### Dataset content
-- start --

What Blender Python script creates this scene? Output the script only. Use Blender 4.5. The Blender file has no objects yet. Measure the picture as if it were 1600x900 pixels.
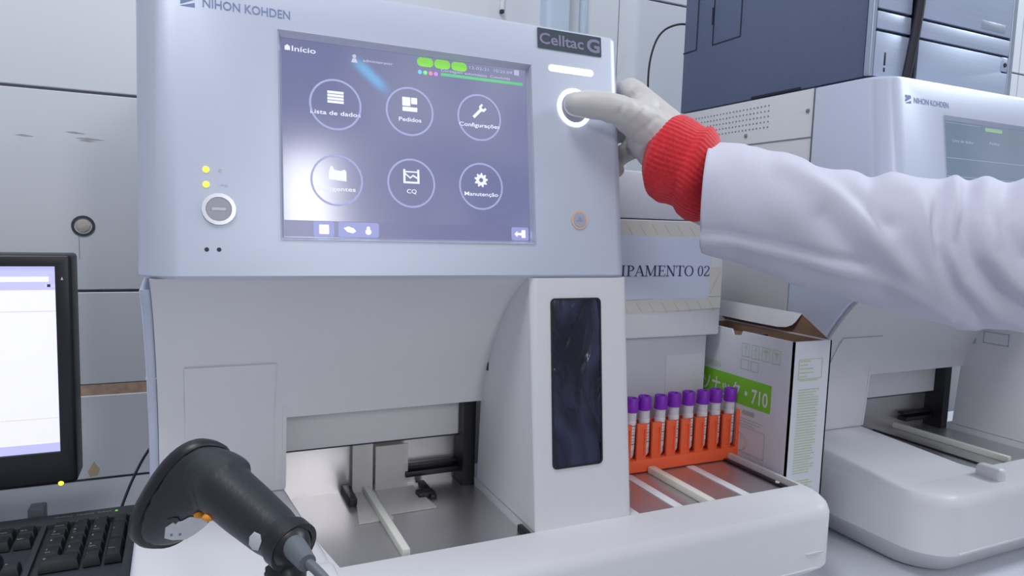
import bpy, bmesh, math, random
from mathutils import Vector, Matrix
random.seed(7)
C = bpy.context.scene.collection
S = bpy.context.scene
PI = math.pi
# ------------------------------------------------------------------ camera
F, YAW, PIT, ROL = 1071.2, math.radians(25.041), math.radians(-5.458), math.radians(1.8406)
CAM = Vector((0, 0, .375))
fw = Vector((math.sin(YAW)*math.cos(PIT), math.cos(YAW)*math.cos(PIT), math.sin(PIT)))
r0 = Vector((math.cos(YAW), -math.sin(YAW), 0)); u0 = r0.cross(fw)
rt = r0*math.cos(ROL)+u0*math.sin(ROL); up = -r0*math.sin(ROL)+u0*math.cos(ROL)
cd = bpy.data.cameras.new('camera'); cam = bpy.data.objects.new('camera', cd); C.objects.link(cam)
cd.sensor_width = 36; cd.lens = F*36/1600; cd.clip_start = .01
cam.matrix_world = Matrix(((rt.x, up.x, -fw.x, CAM.x), (rt.y, up.y, -fw.y, CAM.y), (rt.z, up.z, -fw.z, CAM.z), (0, 0, 0, 1)))
S.camera = cam
def cam_pt(x, y, d):            # a point d metres deep in front of the lens (used to lay out hand-held things)
    return CAM + (rt*((x-800)/F) - up*((y-450)/F) + fw)*d
def cam_px(p):
    v = p-CAM; d = v.dot(fw)
    return 800+F*v.dot(rt)/d, 450-F*v.dot(up)/d
# ------------------------------------------------------------------ light, world, exposure
W = bpy.data.worlds.new('world'); S.world = W; W.use_nodes = True
nt = W.node_tree; bg = nt.nodes['Background']
tc = nt.nodes.new('ShaderNodeTexCoord'); sp = nt.nodes.new('ShaderNodeSeparateXYZ'); cr = nt.nodes.new('ShaderNodeValToRGB')
mr = nt.nodes.new('ShaderNodeMapRange'); mr.inputs[1].default_value = -1; mr.inputs[2].default_value = 1
nt.links.new(tc.outputs['Generated'], sp.inputs[0]); nt.links.new(sp.outputs['Z'], mr.inputs[0]); nt.links.new(mr.outputs[0], cr.inputs[0])
cr.color_ramp.elements[0].color = (.84, .87, .96, 1); cr.color_ramp.elements[0].position = .25
cr.color_ramp.elements[1].color = (.74, .82, .96, 1); cr.color_ramp.elements[1].position = .75
nt.links.new(cr.outputs[0], bg.inputs[0]); bg.inputs[1].default_value = .42
def area(name, loc, target, sx, sy, power, col):
    l = bpy.data.lights.new(name, 'AREA'); l.shape = 'RECTANGLE'; l.size = sx; l.size_y = sy; l.energy = power; l.color = col
    o = bpy.data.objects.new(name, l); C.objects.link(o); o.location = loc
    o.rotation_euler = (Vector(target)-Vector(loc)).to_track_quat('-Z', 'Y').to_euler(); return o
area('ceiling_light', (.7, -.1, 2.0), (.5, .6, .2), 1.8, .6, 3, (.93, .96, 1))
area('side_fill_light', (2.6, .15, 1.9), (.5, .6, .45), .7, .7, 34, (.86, .95, 1))  # added lamp for the head's corner highlight and the right panel
area('wall_fill_light', (-.30, .15, 1.9), (-.12, 1.0, .1), .5, .5, 15, (.95, .97, 1))  # added fill, brightens the low wall between monitor and analyzer
area('window_light', (.375, -1.34, .93), (.1, .56, .39), .17, .42, 7, (1, 1, 1))
S.view_settings.view_transform = 'Standard'; S.view_settings.look = 'None'; S.view_settings.gamma = 1
S.view_settings.use_curve_mapping = False; S.view_settings.exposure = -0.12
# ------------------------------------------------------------------ materials
MATS = {}
def mat(name, col, rough=.5, metal=0., emit=0., noise=.03, scale=60, bump=0., spec=.5, coat=0., alpha=1., ecol=None):
    if name in MATS: return MATS[name]
    m = bpy.data.materials.new(name); m.use_nodes = True; n = m.node_tree; b = n.nodes['Principled BSDF']
    b.inputs['Roughness'].default_value = rough; b.inputs['Metallic'].default_value = metal
    b.inputs['Specular IOR Level'].default_value = spec; b.inputs['Coat Weight'].default_value = coat; b.inputs['Alpha'].default_value = alpha
    t = n.nodes.new('ShaderNodeTexCoord'); z = n.nodes.new('ShaderNodeTexNoise'); z.inputs['Scale'].default_value = scale
    n.links.new(t.outputs['Object'], z.inputs['Vector'])
    r = n.nodes.new('ShaderNodeValToRGB'); n.links.new(z.outputs['Fac'], r.inputs[0])
    r.color_ramp.elements[0].color = [max(0, c*(1-noise)) for c in col]+[1]; r.color_ramp.elements[1].color = [min(1, c*(1+noise)) for c in col]+[1]
    n.links.new(r.outputs[0], b.inputs['Base Color'])
    if bump:
        k = n.nodes.new('ShaderNodeBump'); k.inputs['Strength'].default_value = bump; k.inputs['Distance'].default_value = .001
        n.links.new(z.outputs['Fac'], k.inputs['Height']); n.links.new(k.outputs[0], b.inputs['Normal'])
    if emit:
        b.inputs['Emission Strength'].default_value = emit
        b.inputs['Emission Color'].default_value = list(ecol or col)+[1]
    MATS[name] = m; return m
M_PANEL = mat('silver_panel', (.56, .60, .72), .42, .2, noise=.01)
M_SHELL = mat('white_shell', (.72, .715, .74), .42, noise=.015)
M_SHEET = mat('painted_sheet', (.64, .64, .66), .5, noise=.02)
M_BLACK = mat('black_plastic', (.012, .012, .016), .4)
M_DARK = mat('dark_gap', (.03, .03, .04), .6)
M_SCAN = mat('scanner_plastic', (.018, .022, .026), .42, bump=.15, scale=400)
M_KEY = mat('key_plastic', (.022, .024, .028), .5, noise=.1)
M_KBD = mat('keyboard_shell', (.045, .05, .06), .5)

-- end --

### What this task involves
Transcribe the whole listing, character for character, but not its images.

### Expected answer
What Blender Python script creates this scene? Output the script only. Use Blender 4.5. The Blender file has no objects yet. Measure the picture as if it were 1600x900 pixels.
import bpy, bmesh, math, random
from mathutils import Vector, Matrix
random.seed(7)
C = bpy.context.scene.collection
S = bpy.context.scene
PI = math.pi
# ------------------------------------------------------------------ camera
F, YAW, PIT, ROL = 1071.2, math.radians(25.041), math.radians(-5.458), math.radians(1.8406)
CAM = Vector((0, 0, .375))
fw = Vector((math.sin(YAW)*math.cos(PIT), math.cos(YAW)*math.cos(PIT), math.sin(PIT)))
r0 = Vector((math.cos(YAW), -math.sin(YAW), 0)); u0 = r0.cross(fw)
rt = r0*math.cos(ROL)+u0*math.sin(ROL); up = -r0*math.sin(ROL)+u0*math.cos(ROL)
cd = bpy.data.cameras.new('camera'); cam = bpy.data.objects.new('camera', cd); C.objects.link(cam)
cd.sensor_width = 36; cd.lens = F*36/1600; cd.clip_start = .01
cam.matrix_world = Matrix(((rt.x, up.x, -fw.x, CAM.x), (rt.y, up.y, -fw.y, CAM.y), (rt.z, up.z, -fw.z, CAM.z), (0, 0, 0, 1)))
S.camera = cam
def cam_pt(x, y, d):            # a point d metres deep in front of the lens (used to lay out hand-held things)
    return CAM + (rt*((x-800)/F) - up*((y-450)/F) + fw)*d
def cam_px(p):
    v = p-CAM; d = v.dot(fw)
    return 800+F*v.dot(rt)/d, 450-F*v.dot(up)/d
# ------------------------------------------------------------------ light, world, exposure
W = bpy.data.worlds.new('world'); S.world = W; W.use_nodes = True
nt = W.node_tree; bg = nt.nodes['Background']
tc = nt.nodes.new('ShaderNodeTexCoord'); sp = nt.nodes.new('ShaderNodeSeparateXYZ'); cr = nt.nodes.new('ShaderNodeValToRGB')
mr = nt.nodes.new('ShaderNodeMapRange'); mr.inputs[1].default_value = -1; mr.inputs[2].default_value = 1
nt.links.new(tc.outputs['Generated'], sp.inputs[0]); nt.links.new(sp.outputs['Z'], mr.inputs[0]); nt.links.new(mr.outputs[0], cr.inputs[0])
cr.color_ramp.elements[0].color = (.84, .87, .96, 1); cr.color_ramp.elements[0].position = .25
cr.color_ramp.elements[1].color = (.74, .82, .96, 1); cr.color_ramp.elements[1].position = .75
nt.links.new(cr.outputs[0], bg.inputs[0]); bg.inputs[1].default_value = .42
def area(name, loc, target, sx, sy, power, col):
    l = bpy.data.lights.new(name, 'AREA'); l.shape = 'RECTANGLE'; l.size = sx; l.size_y = sy; l.energy = power; l.color = col
    o = bpy.data.objects.new(name, l); C.objects.link(o); o.location = loc
    o.rotation_euler = (Vector(target)-Vector(loc)).to_track_quat('-Z', 'Y').to_euler(); return o
area('ceiling_light', (.7, -.1, 2.0), (.5, .6, .2), 1.8, .6, 3, (.93, .96, 1))
area('side_fill_light', (2.6, .15, 1.9), (.5, .6, .45), .7, .7, 34, (.86, .95, 1))  # added lamp for the head's corner highlight and the right panel
area('wall_fill_light', (-.30, .15, 1.9), (-.12, 1.0, .1), .5, .5, 15, (.95, .97, 1))  # added fill, brightens the low wall between monitor and analyzer
area('window_light', (.375, -1.34, .93), (.1, .56, .39), .17, .42, 7, (1, 1, 1))
S.view_settings.view_transform = 'Standard'; S.view_settings.look = 'None'; S.view_settings.gamma = 1
S.view_settings.use_curve_mapping = False; S.view_settings.exposure = -0.12
# ------------------------------------------------------------------ materials
MATS = {}
def mat(name, col, rough=.5, metal=0., emit=0., noise=.03, scale=60, bump=0., spec=.5, coat=0., alpha=1., ecol=None):
    if name in MATS: return MATS[name]
    m = bpy.data.materials.new(name); m.use_nodes = True; n = m.node_tree; b = n.nodes['Principled BSDF']
    b.inputs['Roughness'].default_value = rough; b.inputs['Metallic'].default_value = metal
    b.inputs['Specular IOR Level'].default_value = spec; b.inputs['Coat Weight'].default_value = coat; b.inputs['Alpha'].default_value = alpha
    t = n.nodes.new('ShaderNodeTexCoord'); z = n.nodes.new('ShaderNodeTexNoise'); z.inputs['Scale'].default_value = scale
    n.links.new(t.outputs['Object'], z.inputs['Vector'])
    r = n.nodes.new('ShaderNodeValToRGB'); n.links.new(z.outputs['Fac'], r.inputs[0])
    r.color_ramp.elements[0].color = [max(0, c*(1-noise)) for c in col]+[1]; r.color_ramp.elements[1].color = [min(1, c*(1+noise)) for c in col]+[1]
    n.links.new(r.outputs[0], b.inputs['Base Color'])
    if bump:
        k = n.nodes.new('ShaderNodeBump'); k.inputs['Strength'].default_value = bump; k.inputs['Distance'].default_value = .001
        n.links.new(z.outputs['Fac'], k.inputs['Height']); n.links.new(k.outputs[0], b.inputs['Normal'])
    if emit:
        b.inputs['Emission Strength'].default_value = emit
        b.inputs['Emission Color'].default_value = list(ecol or col)+[1]
    MATS[name] = m; return m
M_PANEL = mat('silver_panel', (.56, .60, .72), .42, .2, noise=.01)
M_SHELL = mat('white_shell', (.72, .715, .74), .42, noise=.015)
M_SHEET = mat('painted_sheet', (.64, .64, .66), .5, noise=.02)
M_BLACK = mat('black_plastic', (.012, .012, .016), .4)
M_DARK = mat('dark_gap', (.03, .03, .04), .6)
M_SCAN = mat('scanner_plastic', (.018, .022, .026), .42, bump=.15, scale=400)
M_KEY = mat('key_plastic', (.022, .024, .028), .5, noise=.1)
M_KBD = mat('keyboard_shell', (.045, .05, .06), .5)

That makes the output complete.